Ars Contemporanea, stasera "Lo ammetto ho tentato di essere felice": intervista al regista Manfredi Rutelli

CASTIGLIONE DEL LAGO – C’è aria di festa al Trasimeno. Festa della cultura, finalmente, un po’ più libera rispetto a qualche settimana fa ma ancora un po’ reclusa. Gianluca Brundo, però, ha avuto il coraggio di osare e ha voluto comunque dare vita a questa IV edizione di Ars Contemporanea che inizia oggi, venerdì 24 luglio, e si conclude domenica 26. Un’edizione tra l’altro completamente gratuita per tutti e per tutto. Un segnale di condivisione di tempi difficili.

Gianluca Brundo

C’è aria di festa in realtà anche per lui, visto che stasera alle ore 21 debutta con lo spettacolo in prima nazionale “Lo ammetto, ho tentato di essere felice”, riduzione teatrale del suo ultimo libro dalle forti tinte autobiografiche. Un monologo messo in scena da Manfredi Rutelli, regista, drammaturgo e docente teatrale, che abbiamo intervistato per Gruppo Corriere e che proponiamo ai lettori di Vivo Umbria.
Manfredi Rutelli

Questo è un monologo in un palcoscenico interminabile come quello della Rocca del Leone di Castiglione del Lago e che da soliloquio deve lasciare tracce comunque tangibili al pubblico… necessariamente distante. Non è cosa facile.

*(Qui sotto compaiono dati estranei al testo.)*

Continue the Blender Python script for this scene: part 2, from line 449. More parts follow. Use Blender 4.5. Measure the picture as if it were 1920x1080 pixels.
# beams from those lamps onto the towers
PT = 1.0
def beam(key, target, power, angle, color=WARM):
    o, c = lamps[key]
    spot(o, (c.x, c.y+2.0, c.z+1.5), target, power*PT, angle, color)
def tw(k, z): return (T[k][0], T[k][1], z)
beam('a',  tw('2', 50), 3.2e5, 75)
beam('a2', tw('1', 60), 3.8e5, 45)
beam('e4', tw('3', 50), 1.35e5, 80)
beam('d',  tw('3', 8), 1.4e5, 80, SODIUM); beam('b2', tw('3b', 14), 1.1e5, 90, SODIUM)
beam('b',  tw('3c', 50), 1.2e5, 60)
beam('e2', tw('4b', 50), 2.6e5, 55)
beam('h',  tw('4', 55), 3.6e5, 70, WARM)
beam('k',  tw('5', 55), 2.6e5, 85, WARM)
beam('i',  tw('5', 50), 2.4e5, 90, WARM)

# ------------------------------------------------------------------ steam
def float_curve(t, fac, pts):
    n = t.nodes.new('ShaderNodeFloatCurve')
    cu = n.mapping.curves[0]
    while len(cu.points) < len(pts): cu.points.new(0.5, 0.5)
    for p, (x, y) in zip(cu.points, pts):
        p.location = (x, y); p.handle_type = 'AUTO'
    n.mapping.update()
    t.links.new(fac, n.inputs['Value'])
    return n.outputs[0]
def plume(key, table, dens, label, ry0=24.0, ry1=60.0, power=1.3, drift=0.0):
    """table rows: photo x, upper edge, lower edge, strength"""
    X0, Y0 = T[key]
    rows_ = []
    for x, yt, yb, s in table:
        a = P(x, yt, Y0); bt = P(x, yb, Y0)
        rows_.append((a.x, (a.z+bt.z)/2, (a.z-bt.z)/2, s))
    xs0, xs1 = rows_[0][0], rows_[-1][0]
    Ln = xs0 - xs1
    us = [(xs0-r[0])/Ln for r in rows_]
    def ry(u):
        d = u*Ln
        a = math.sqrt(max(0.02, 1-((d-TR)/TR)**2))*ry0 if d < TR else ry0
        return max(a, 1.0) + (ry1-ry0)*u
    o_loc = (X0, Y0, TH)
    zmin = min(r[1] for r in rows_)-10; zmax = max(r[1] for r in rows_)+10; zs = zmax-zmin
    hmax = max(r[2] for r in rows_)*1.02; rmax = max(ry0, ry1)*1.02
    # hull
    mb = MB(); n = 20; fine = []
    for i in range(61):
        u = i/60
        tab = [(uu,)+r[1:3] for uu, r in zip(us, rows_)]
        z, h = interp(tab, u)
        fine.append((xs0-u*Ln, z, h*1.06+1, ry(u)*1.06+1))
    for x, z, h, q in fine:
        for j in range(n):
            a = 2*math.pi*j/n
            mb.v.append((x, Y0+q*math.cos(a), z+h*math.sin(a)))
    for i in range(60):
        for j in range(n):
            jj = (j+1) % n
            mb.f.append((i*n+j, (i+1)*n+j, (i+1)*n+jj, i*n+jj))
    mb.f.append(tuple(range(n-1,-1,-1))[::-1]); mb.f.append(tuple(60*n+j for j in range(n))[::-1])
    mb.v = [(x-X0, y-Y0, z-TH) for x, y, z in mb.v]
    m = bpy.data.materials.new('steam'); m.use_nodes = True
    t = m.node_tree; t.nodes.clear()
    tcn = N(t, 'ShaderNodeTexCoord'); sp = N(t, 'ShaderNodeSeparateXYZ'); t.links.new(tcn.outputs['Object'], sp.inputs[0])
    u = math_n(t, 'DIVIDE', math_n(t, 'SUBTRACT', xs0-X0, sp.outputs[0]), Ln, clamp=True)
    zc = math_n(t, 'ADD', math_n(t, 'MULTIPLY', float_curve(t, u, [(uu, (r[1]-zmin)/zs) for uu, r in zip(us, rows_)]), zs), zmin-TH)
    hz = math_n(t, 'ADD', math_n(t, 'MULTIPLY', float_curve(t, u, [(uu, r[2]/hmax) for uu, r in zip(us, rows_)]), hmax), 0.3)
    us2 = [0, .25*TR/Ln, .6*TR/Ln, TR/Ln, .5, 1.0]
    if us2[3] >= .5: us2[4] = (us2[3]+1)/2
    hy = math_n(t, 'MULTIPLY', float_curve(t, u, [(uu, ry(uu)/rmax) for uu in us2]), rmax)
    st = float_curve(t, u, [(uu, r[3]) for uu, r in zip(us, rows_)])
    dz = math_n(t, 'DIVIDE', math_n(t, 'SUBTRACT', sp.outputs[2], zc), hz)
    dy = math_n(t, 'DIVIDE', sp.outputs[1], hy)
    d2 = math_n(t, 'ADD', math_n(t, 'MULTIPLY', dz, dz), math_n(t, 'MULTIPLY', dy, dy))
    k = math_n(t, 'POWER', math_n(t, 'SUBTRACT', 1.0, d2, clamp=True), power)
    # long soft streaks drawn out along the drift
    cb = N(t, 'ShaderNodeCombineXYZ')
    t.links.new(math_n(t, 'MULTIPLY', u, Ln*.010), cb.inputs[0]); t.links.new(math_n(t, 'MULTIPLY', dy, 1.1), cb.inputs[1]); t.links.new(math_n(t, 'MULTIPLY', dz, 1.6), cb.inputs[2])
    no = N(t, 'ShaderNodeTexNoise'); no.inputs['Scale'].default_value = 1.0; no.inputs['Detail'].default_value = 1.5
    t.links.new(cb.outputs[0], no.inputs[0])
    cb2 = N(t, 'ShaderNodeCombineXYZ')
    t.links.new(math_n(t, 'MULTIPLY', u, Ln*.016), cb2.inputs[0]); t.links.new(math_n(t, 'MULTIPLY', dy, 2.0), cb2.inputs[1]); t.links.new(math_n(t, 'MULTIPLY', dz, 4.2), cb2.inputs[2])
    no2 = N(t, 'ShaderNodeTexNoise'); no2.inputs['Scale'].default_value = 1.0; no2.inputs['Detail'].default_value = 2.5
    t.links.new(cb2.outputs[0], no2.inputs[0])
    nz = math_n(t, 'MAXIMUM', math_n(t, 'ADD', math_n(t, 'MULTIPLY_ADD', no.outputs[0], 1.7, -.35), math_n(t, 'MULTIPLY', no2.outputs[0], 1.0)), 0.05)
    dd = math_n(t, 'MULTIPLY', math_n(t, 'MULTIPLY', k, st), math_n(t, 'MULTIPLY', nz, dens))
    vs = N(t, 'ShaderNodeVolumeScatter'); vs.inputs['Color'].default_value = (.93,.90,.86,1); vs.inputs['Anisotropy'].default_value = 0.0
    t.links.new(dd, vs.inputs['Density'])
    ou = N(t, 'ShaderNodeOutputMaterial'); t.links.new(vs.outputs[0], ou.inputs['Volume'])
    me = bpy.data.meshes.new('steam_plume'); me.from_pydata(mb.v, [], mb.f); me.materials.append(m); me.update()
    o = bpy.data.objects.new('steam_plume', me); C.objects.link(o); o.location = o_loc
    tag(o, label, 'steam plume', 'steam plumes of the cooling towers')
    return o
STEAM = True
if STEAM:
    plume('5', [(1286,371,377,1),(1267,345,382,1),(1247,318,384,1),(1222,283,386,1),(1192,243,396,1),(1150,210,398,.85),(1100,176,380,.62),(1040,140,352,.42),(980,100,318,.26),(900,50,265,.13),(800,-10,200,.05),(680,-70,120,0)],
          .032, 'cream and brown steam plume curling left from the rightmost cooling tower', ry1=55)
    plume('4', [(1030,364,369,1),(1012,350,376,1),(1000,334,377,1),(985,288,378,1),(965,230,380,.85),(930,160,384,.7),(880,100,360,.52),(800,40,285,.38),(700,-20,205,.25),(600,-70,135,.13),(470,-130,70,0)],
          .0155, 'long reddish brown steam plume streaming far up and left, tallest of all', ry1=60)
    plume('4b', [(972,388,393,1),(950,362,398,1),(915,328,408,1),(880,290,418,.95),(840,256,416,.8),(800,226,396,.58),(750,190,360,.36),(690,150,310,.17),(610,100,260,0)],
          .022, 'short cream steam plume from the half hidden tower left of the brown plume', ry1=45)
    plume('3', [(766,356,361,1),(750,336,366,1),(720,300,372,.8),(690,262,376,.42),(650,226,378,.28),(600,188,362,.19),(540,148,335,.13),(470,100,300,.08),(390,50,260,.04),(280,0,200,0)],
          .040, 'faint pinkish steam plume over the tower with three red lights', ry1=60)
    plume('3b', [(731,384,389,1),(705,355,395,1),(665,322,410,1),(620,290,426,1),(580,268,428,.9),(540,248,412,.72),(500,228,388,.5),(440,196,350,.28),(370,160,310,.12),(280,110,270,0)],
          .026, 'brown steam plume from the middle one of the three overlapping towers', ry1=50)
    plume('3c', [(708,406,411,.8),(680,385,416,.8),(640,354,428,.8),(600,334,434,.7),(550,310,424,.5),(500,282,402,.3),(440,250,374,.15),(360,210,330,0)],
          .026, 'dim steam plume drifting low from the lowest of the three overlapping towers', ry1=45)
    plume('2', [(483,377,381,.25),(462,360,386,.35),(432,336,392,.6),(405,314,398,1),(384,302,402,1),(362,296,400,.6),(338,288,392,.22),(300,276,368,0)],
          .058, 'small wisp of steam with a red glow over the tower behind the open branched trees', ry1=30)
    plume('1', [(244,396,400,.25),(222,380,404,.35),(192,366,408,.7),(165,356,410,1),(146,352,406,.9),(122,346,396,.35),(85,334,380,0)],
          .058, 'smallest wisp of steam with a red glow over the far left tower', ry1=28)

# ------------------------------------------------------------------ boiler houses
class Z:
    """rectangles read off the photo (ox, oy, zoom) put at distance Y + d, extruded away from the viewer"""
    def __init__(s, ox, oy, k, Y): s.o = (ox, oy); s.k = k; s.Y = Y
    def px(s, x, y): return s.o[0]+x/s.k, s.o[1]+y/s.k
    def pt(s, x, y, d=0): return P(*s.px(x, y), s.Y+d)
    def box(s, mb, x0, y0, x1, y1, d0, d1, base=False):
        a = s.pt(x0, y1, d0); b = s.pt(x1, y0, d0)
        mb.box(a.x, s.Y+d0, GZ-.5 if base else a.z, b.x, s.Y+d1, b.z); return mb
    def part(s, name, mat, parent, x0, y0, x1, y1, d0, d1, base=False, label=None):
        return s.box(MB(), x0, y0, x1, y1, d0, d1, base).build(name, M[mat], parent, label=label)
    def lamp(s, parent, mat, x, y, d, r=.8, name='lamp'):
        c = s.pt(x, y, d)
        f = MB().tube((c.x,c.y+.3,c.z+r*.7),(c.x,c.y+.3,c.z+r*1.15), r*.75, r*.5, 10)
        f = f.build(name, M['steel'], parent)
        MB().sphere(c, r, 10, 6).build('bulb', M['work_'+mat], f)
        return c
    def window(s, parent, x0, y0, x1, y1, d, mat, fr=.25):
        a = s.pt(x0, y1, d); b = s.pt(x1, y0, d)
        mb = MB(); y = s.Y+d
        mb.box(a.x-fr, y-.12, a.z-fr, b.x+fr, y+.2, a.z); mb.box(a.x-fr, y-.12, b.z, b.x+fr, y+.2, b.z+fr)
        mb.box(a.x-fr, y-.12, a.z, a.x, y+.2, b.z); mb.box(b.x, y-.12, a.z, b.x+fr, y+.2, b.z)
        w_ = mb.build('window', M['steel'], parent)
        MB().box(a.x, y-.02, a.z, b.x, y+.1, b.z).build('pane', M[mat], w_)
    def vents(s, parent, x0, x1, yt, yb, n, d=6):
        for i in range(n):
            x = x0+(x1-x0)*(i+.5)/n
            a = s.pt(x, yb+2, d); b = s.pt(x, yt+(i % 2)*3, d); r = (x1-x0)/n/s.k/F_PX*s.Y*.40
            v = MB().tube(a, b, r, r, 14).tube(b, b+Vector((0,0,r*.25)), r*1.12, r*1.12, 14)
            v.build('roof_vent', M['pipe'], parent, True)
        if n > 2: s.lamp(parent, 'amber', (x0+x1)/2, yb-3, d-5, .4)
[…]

“E’ stimolante. Partiamo dal fatto che viste le contingenze – sorride Rutelli – un palcoscenico enorme come quello della Rocca assicura senza alcun dubbio l’opportuno distanziamento. Da questo punto di vista non ho avuto alcuna problematica da risolvere. Battute a parte, l’attore non sarà da solo; con Gianluca Brundo in scena c’è un violoncello, strumento struggente che abbiamo fortemente voluto, suonato dal maestro Ermanno Vallini. E poi un ruolo importante hanno i costumi di Maria Ines Saglietti”.

La copertina di “Lo ammetto ho tentato di essere felice”

Cosa ha comportato nella trascrizione registica  partire da un testo autobiografico?

“Ho messo in scena un personaggio che intraprende un viaggio. Certamente non negando la valenza che sia l’autore ad essere in scena. In evidenza ho messo la volontà di un padre che vuole scrivere una lettera alla propria figlia ma non ci riesce. E pensa a voce alta. Traccia un sentiero fatto di oggetti simbolici disseminati sul palco che rappresentano il suo vissuto. E poi trova il finale, l’ultima frase di questa sua lettera”.

La cifra teatrale?

“Leggerezza e profondità”.

Lei, in questo caso, è regista di un attore amico. Nell’immaginario collettivo chi dà il ciak è severo.

“Per quello che mi riguarda alle prime armi, in effetti, sono stato cattivo con gli attori. Poi, maturando nelle certezze artistiche, ha finito per far prevale il confronto, il consiglio. Nel caso di un monologo, come in questo caso, si tratta eminentemente di un rapporto a due: attore-regista. Propongo delle cose, stimolo in maniera interrogativa, apparentemente senza certezze. Nel caso di Gianluca Brundo e della sua intelligente percezione attoriale, il resto è venuto da sé. Avevamo di fronte un foglio bianco, ci siamo detti: ‘scriviamoci le cose che ci interessa dire’. C’erano dei margini di cui tenere conto, senza dubbio; detto questo ho lasciato la massima libertà di espressione. Dopo la prova generale ci siamo detti: ‘abbiamo fatto un bel lavoro’”.

Inventiamo uno spot per convincere il pubblico a vedere lo spettacolo: ‘Dovete venire’… perché?

“E’ la confessione di un uomo per cercare di essere migliore”.

Lei è nato a Roma ma di fatto lavora in Toscana, soprattutto nel Senese. Ha iniziato dalla Rete Teatrale Amiata e Val D’Orcia per poi diventare direttore artistico degli eventi di Montalcino e molto altro ancora.

“Romano di nascita, toscano d’adozione. Sì, le amministrazioni apprezzano l’attenzione che pongo alla realizzazione di percorsi capaci di lasciare tracce alle comunità locali”.

Prevale maggiormente l’intesa di natura politica o quella sociale?

“Sociale prima di tutto ma, di conseguenza, anche quella politica”.